Women are looking to the closure of Abu Ghraib jail and continued steps toward solidifying an Iraqi government as a step to establishing security for women.
International Women’s Day passed unnoticed in Iraq this year, but Baghdad resident Jinan Jabbar believes she will be able to celebrate it in the future. “Women in Iraq want the occupation forces to go back home,” she said. “They want to make a new and strong government in Iraq. Then we can celebrate the 8th of March.”
The Organization of Women’s Freedom in Iraq released a statement March 8 that said, “Crimes of the occupation are the major threat to Iraqi women’s rights. Before, women could go to work and study safely; today they are exposed to many threats, such as kidnappings, murder, and rape.”
Women’s Will blamed the occupation for creating a chaotic situation in Iraq. “We charge occupation forces with making a civil war in Iraq,” al-Naddaf told IPS. “Our appeal is asking them to stop violating Iraqi people’s rights in their daily life.”
Sixty-three-year-old Asmaa Ali described her family situation. “My son was killed two weeks ago, and now I feel Iraq has become like a big prison. Before occupation, my sons were soldiers in the Iraqi army, and I worried about them when they were in the Gulf War. And now also I’m worried about the others because everywhere there is killing.”
Women have come to fear Iraqi troops now, she said. “The most dangerous problem Iraqi women face is the uneducated and fanatical Iraqi troops. Because of that, some of the Iraqi women stop trying to educate themselves.”
Asmaa appealed for support from women around the world. “I want to invite them to come to Iraq, to see how Iraqi women suffered before, and how they are still suffering because of occupation.”

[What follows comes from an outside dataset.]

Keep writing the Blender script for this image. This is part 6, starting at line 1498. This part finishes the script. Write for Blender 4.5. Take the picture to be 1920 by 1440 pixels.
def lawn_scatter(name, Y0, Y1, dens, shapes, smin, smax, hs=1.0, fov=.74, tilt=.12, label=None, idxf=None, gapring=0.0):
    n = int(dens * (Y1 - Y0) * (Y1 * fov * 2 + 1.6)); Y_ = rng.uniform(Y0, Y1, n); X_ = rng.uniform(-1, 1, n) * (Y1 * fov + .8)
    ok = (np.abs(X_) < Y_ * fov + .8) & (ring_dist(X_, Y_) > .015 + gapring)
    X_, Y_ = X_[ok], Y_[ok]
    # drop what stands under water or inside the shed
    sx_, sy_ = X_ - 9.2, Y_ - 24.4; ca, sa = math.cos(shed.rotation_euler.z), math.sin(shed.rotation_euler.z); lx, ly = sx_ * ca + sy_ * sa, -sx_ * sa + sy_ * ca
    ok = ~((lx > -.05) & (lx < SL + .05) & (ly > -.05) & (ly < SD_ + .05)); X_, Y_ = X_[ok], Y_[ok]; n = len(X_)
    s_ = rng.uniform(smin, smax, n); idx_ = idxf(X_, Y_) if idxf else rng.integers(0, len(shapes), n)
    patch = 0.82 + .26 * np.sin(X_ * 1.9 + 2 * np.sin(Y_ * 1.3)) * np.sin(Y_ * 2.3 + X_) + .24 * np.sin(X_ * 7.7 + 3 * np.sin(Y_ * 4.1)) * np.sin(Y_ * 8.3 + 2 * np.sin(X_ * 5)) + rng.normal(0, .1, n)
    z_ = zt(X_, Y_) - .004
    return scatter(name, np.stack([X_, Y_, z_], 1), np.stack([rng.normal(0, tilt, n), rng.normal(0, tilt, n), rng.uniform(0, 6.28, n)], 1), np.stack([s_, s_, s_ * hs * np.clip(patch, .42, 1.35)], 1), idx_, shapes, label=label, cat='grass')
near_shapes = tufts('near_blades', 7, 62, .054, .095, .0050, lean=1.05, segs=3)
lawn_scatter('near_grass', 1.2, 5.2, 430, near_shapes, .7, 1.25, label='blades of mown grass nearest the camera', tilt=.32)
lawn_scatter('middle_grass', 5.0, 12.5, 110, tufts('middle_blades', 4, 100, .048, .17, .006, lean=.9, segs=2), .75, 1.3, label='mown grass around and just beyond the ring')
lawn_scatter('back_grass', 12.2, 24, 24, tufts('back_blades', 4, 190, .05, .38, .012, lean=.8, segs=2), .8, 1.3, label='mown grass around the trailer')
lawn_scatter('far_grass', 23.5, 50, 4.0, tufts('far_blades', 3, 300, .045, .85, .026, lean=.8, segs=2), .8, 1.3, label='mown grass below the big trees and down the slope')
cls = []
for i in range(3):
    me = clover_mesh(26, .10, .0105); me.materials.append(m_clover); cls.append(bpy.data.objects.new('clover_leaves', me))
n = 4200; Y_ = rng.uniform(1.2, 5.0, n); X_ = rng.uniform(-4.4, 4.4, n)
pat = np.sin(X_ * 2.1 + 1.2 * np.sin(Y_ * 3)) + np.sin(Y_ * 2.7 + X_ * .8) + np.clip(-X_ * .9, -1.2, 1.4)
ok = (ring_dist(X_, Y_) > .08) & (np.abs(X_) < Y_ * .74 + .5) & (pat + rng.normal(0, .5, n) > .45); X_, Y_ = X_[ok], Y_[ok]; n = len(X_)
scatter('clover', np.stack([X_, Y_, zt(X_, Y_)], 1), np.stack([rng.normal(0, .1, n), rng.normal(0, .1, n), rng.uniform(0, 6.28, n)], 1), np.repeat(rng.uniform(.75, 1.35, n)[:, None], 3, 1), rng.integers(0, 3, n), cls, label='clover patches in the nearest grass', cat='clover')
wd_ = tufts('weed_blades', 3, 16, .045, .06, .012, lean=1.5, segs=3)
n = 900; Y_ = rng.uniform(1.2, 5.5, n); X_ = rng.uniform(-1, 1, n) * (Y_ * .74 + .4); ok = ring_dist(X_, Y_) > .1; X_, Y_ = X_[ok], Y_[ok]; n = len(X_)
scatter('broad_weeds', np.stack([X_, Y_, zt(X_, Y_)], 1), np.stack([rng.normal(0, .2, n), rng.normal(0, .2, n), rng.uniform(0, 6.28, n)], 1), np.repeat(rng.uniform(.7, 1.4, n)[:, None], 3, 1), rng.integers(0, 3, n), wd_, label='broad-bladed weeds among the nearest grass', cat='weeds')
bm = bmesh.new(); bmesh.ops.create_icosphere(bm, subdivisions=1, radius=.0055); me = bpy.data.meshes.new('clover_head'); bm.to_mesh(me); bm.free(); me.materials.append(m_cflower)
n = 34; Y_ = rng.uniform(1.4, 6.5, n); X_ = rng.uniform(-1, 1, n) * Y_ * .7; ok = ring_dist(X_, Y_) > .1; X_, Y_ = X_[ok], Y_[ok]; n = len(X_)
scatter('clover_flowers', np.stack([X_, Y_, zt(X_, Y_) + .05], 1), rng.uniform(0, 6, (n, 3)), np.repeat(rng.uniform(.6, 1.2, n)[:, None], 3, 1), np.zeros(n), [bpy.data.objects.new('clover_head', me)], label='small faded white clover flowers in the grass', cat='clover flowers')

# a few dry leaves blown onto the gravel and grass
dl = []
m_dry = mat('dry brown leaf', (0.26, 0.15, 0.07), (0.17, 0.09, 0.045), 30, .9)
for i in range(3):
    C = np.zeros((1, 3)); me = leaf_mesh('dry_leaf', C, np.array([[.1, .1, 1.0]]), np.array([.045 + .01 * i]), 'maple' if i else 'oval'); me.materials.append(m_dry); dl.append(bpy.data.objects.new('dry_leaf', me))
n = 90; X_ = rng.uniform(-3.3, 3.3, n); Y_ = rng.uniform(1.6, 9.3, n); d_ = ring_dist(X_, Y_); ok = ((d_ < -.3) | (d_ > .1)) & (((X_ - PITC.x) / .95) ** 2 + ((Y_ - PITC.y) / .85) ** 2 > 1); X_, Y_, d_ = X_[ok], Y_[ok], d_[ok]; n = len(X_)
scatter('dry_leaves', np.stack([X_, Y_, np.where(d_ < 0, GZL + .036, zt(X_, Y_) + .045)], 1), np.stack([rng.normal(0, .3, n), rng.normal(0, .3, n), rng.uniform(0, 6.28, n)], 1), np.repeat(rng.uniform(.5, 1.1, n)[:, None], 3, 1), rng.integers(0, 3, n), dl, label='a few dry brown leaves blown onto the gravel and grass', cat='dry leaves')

The troubles are not all new. Some women speak also of difficulties under the Saddam regime due to the brutal war with Iran and later because of the imposition of sanctions.
And there are also some voices of optimism among women. Jinan Jabbar believes women are in danger, but that in time “Iraq will be better.”
Ahrar Zalzali, a female Iraqi journalist, says the new government has at least shown there are some new possibilities for women. In some respects, the situation of women has improved under the occupation “because women in Iraq are taking on a good place in the Iraqi government.”